Core concepts

This page describes the core concepts that underpin Foundry DevOps and Foundry Marketplace. We recommend that you read this page before proceeding since Foundry DevOps and Marketplace use specialized terminology (such as "product").

Product

In Foundry DevOps, "products" are collections of Foundry resources that a product builder has made available to install. Builders can create new products in Foundry DevOps.

Example product types include:

  • Ontology: An instance of the Foundry Ontology, whether a comprehensive standard industry ontology or an ontology fragment.
  • Use Case: A use case can be as simple as a single Workshop application or could involve a combination of multiple Workshop applications, functions, and Carbon workspaces.
  • Pipeline: Pipelines can range from a single data transformation all the way to a group of many transforms and data connections in sequence.
  • Modeling: A containerized executable model encapsulating any functional logic, including machine learning, forecasting, optimization, physical models, and business rules.

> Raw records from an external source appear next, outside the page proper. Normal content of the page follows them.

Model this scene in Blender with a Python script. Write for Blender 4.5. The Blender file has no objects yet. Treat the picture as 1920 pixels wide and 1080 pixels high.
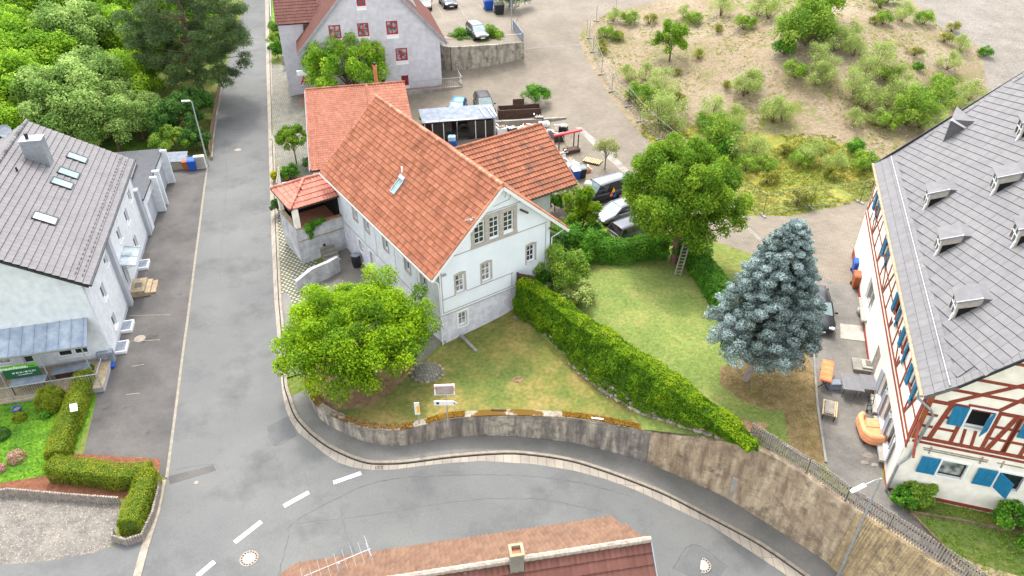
import bpy, bmesh, math, random
import numpy as np
from mathutils import Vector, Matrix, geometry, noise
R_ = random.Random(7)
sc = bpy.context.scene
C = sc.collection
rad = math.radians
# ------------------------------------------------------------------ camera, sky, sun, exposure
F_, TH, H = 1400.0, rad(36), 33.0
sT, cT = math.sin(TH), math.cos(TH)
cam = bpy.data.objects.new('camera', bpy.data.cameras.new('camera')); C.objects.link(cam)
cam.location = (0, 0, H); cam.rotation_euler = (rad(90) - TH, 0, 0)
cam.data.sensor_width = 36; cam.data.lens = 36 * F_ / 1920
cam.data.clip_start = 0.5; cam.data.clip_end = 3000
sc.camera = cam
SUN = Vector((-0.35, 1.75, 3.1)).normalized()
wd = bpy.data.worlds.new('World'); sc.world = wd; wd.use_nodes = True
nt = wd.node_tree; bg = nt.nodes['Background']
sky = nt.nodes.new('ShaderNodeTexSky'); sky.sky_type = 'NISHITA'; sky.sun_disc = False
sky.sun_elevation = math.asin(SUN.z); sky.sun_rotation = math.atan2(SUN.x, SUN.y)
sky.air_density = 1.0; sky.dust_density = 3.0; sky.ozone_density = 1.0
hs = nt.nodes.new('ShaderNodeHueSaturation'); hs.inputs['Saturation'].default_value = .24; hs.inputs['Value'].default_value = .50
nt.links.new(sky.outputs[0], hs.inputs['Color']); nt.links.new(hs.outputs[0], bg.inputs[0])   # thin bright cloud takes most of the blue out; bg.inputs[1].default_value = 0.15
sl = bpy.data.lights.new('sun', 'SUN'); sl.energy = 1.6; sl.angle = rad(3.0); sl.color = (1, .94, .86)
so = bpy.data.objects.new('sun', sl); C.objects.link(so)
so.rotation_euler = SUN.to_track_quat('Z', 'Y').to_euler(); so.location = (0, 60, 60)
sc.view_settings.view_transform = 'Standard'; sc.view_settings.look = 'None'
sc.view_settings.exposure = 0.46; sc.view_settings.gamma = 1

# ------------------------------------------------------------------ survey helpers
def W(u, v, z=0.0):
    """world point at height z seen along the photograph's sight line (u, v)"""
    a = (u - 960) / F_; b = (v - 540) / F_
    t = (H - z) / (sT + b * cT)
    return Vector((a * t, (cT - b * sT) * t, z))

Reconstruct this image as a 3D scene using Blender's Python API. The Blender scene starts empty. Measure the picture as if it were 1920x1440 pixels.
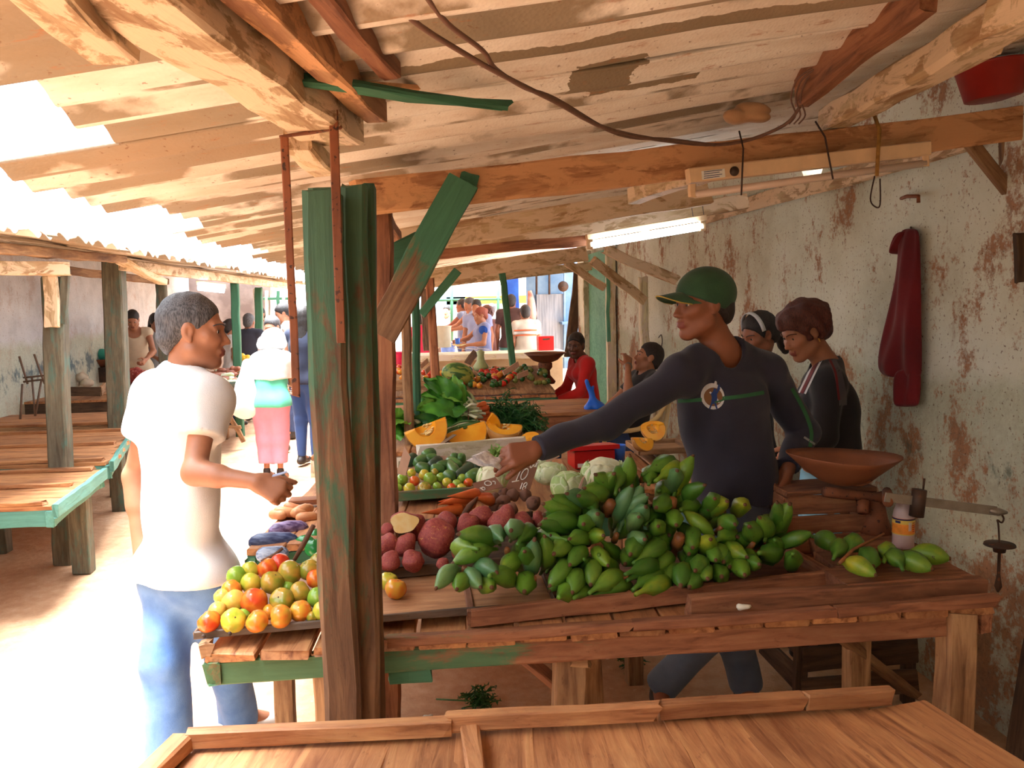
import bpy, bmesh, math, random
import numpy as np
from mathutils import Vector, Matrix, Quaternion
from mathutils.bvhtree import BVHTree
random.seed(7)
RNG = np.random.default_rng(7)
COL = bpy.context.scene.collection
PI = math.pi
V = Vector
# ---------------------------------------------------------------- camera model (photo 1920x1440)
CAM = V((0, 0, 1.65)); FPX = 1550.0
_yaw, _pit, _rol = math.radians(6.3), math.radians(5.67), math.radians(1.35)
_fw = V((math.sin(_yaw) * math.cos(_pit), math.cos(_yaw) * math.cos(_pit), -math.sin(_pit)))
_r0 = _fw.cross(V((0, 0, 1))).normalized(); _u0 = _r0.cross(_fw)
_rt = _r0 * math.cos(_rol) - _u0 * math.sin(_rol); _up = _u0 * math.cos(_rol) + _r0 * math.sin(_rol)
def ray(x, y): return _fw * FPX + _rt * (x - 960) - _up * (y - 720)
def P(x, y, Y):
    d = ray(x, y); return CAM + d * (Y / d.y)
def PZ(x, y, z):
    d = ray(x, y); return CAM + d * ((z - CAM.z) / d.z)
def PX(x, y, X):
    d = ray(x, y); return CAM + d * (X / d.x)
def proj(p):
    q = V(p) - CAM; k = q.dot(_fw)
    return (960 + FPX * q.dot(_rt) / k, 720 - FPX * q.dot(_up) / k)
# ---------------------------------------------------------------- objects
WM = {}
def settag(o, label=None, cat=None, group=None, kind=None):
    if label: o['label'] = label
    if cat: o['category'] = cat
    if group: o['group'] = group
    if kind: o['kind'] = kind
    return o
def link(o, parent=None, M=None):
    M = M if M is not None else Matrix.Identity(4)
    COL.objects.link(o)
    if parent is not None:
        o.parent = parent; o.matrix_basis = WM[parent.name].inverted() @ M
    else:
        o.matrix_basis = M
    WM[o.name] = M.copy(); return o
def thing(name, label, cat, loc, group=None):
    o = bpy.data.objects.new(name, None); o.empty_display_size = .05
    link(o, None, Matrix.Translation(V(loc)))
    return settag(o, label, cat, group)
def mesh(name, verts, faces, mats, fm=None, smooth=False):
    me = bpy.data.meshes.new(name)
    me.from_pydata([tuple(v) for v in verts], [], [tuple(f) for f in faces])
    for m in (mats if isinstance(mats, (list, tuple)) else [mats]): me.materials.append(m)
    if fm is not None: me.polygons.foreach_set('material_index', np.asarray(fm, dtype=np.int32))
    if smooth: me.polygons.foreach_set('use_smooth', [True] * len(me.polygons))
    me.update(); return me
def obj(name, verts, faces, mats, parent=None, M=None, fm=None, smooth=False):
    if M is None:
        a = np.asarray([tuple(v) for v in verts], dtype=float); c = (a.min(0) + a.max(0)) / 2
        verts = (a - c).tolist(); M = Matrix.Translation(V(c))
    return link(bpy.data.objects.new(name, mesh(name, verts, faces, mats, fm, smooth)), parent, M)
def inst(name, me, M, parent=None):
    return link(bpy.data.objects.new(name, me), parent, M)
def frame(a, b, up=V((0, 0, 1))):
    x = (V(b) - V(a)).normalized(); up = V(up)
    if abs(x.dot(up)) > .99: up = V((0, -1, 0)) if abs(x.y) < .9 else V((0, 0, 1))
    y = up.cross(x).normalized(); z = x.cross(y)
    return Matrix(((x.x, y.x, z.x), (x.y, y.y, z.y), (x.z, y.z, z.z)))
def plank_geo(L, w, t, rough=.0025, ch=.004, seg=None, bow=0):
    seg = seg or max(2, min(14, int(L / .14))); vs, fs = [], []
    ch = min(ch, w * .3, t * .3)
    sec = [(-w/2+ch, -t/2), (w/2-ch, -t/2), (w/2, -t/2+ch), (w/2, t/2-ch), (w/2-ch, t/2), (-w/2+ch, t/2), (-w/2, t/2-ch), (-w/2, -t/2+ch)]
    for i in range(seg + 1):
        x = -L/2 + L * i / seg
        oy, oz = random.gauss(0, rough), random.gauss(0, rough * .6) + bow * (1 - (2*i/seg - 1) ** 2)
        for y, z in sec:
            e = random.gauss(0, rough * 2.2) if i in (0, seg) else 0
            vs.append((x + e, y + oy + random.gauss(0, rough*.5), z + oz + random.gauss(0, rough*.5)))
    for i in range(seg):
        for j in range(8):
            a = i*8 + j; b = i*8 + (j+1) % 8; fs.append((a, b, b+8, a+8))
    fs.append(tuple(range(7, -1, -1))); fs.append(tuple(seg*8 + j for j in range(8)))
    return vs, fs
def plank(name, a, b, w, t, mat, parent=None, up=(0, 0, 1), rough=.0025, ch=.004, bow=0):
    a, b = V(a), V(b); R = frame(a, b, up).to_4x4()
    M = Matrix.Translation((a + b) / 2) @ R
    vs, fs = plank_geo((b - a).length, w, t, rough, ch, bow=bow)
    return obj(name, vs, fs, mat, parent, M)
def tube_geo(pts, rad, n=8, flat=1.0, cap=True):
    pts = [V(p) for p in pts]; k = len(pts)
    if not hasattr(rad, '__len__'): rad = [rad] * k
    vs, fs = [], []; pn = None
    for i in range(k):
        t = (pts[min(i+1, k-1)] - pts[max(i-1, 0)]).normalized()
        if pn is None:
            pn = t.cross(V((0, 0, 1)))
            if pn.length < .05: pn = t.cross(V((0, 1, 0)))
        pn = (pn - t * pn.dot(t)).normalized(); bn = t.cross(pn)
        for j in range(n):
            a = 2*PI*j/n; vs.append(pts[i] + pn * (rad[i]*math.cos(a)) + bn * (rad[i]*flat*math.sin(a)))
    for i in range(k-1):
        for j in range(n):
            fs.append((i*n+j, i*n+(j+1) % n, (i+1)*n+(j+1) % n, (i+1)*n+j))
    if cap:
        fs.append(tuple(range(n-1, -1, -1))); fs.append(tuple((k-1)*n+j for j in range(n)))
    return vs, fs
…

Each product has outputs, or content, that are produced when the product is installed. Products may require that installers map inputs in order to produce output content.

Products are the atomic unit that users can browse and install via the Marketplace storefront.

Product version

Product builders create and publish new versions of products every time they want to adjust existing product content or add new product content. When installing, we typically recommend choosing the latest product version. When new product versions become available, installers can upgrade manually or opt to receive new versions automatically.

Store

Stores are collections of products; these products typically have a shared purpose. Product builders can publish new products to stores. Stores that appear on your Foundry instance may be local (for instance, produced by a builder within your organization who works on your Foundry instance) or remote (for example, the Foundry Store that is available to all Foundry users and maintained by Palantir).

Installation

An installation is created when an installer fulfills the required inputs (if any) for a product. Each product can be installed multiple times. Multiple installations are typically created when:

  • A product is required for different user groups. For example, you might install a ticket management product across a variety of support teams, using their ticketing data as input.
  • You need to create an installation for different development environments. For example, you might install a ticket management product into a pre-production space and ontology, and again into a production space and ontology, each with their own input data and environment-specific settings like release channels and upgrade windows.